Bodyweight Fitness Progress Chart

@beaud20 My thinking is that with bodyweight exercises if you're holding onto something above you it's a pulling exercise and if you're holding onto something below you it's a pushing exercise. Interestingly the muscle up starts as a pull and ends as a push. I have no idea if there is an official definition for the terms.
 
@jellybug78 Well, this is definitely going in the bookmarks of stuff I'll never remember to use, yet really should.

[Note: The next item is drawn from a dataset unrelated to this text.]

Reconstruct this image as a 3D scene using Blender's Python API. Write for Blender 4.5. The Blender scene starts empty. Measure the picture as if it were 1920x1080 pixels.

Nice work, OP, really nice to see it visually represented like that. :)
 
@jazz555 I think it's the angle between your legs and the floor. L sit is 0 degrees. 45 degrees is starting to look like a V-sit. As you raise them higher the angle gets larger. 90 degrees is straight up. By the time you get all the way around to 180 you're doing a manna.
 
@gaga I could try uploading the revised version to Google Sheets to see what happens once it's ready. I probably won't want to spend too much time trying to fix it if it has issues. We'll see.
 
@jellybug78 Very nice work on this. One question/suggestion, would it be possible to link to videos in the specific exercise? This way people could just click the exercise description and readily see an example. Regardless, great work on this.
 
@jellybug78 It might be an idea to have the levels used in OG2 along the vertical axis on the left or something. Then have a line going across the entire table at that level so then visually it would be intuitive to see that, say, HSPU and OAP are both level 9 because they're at/between the same lines (just an example I doubt they actually are).
 
@jellybug78 I don't understand the symbology in the legend.

You have white, red, and black circles. And then there is bold text. They seem correlated in the legend, but they lose that association in the actual chart.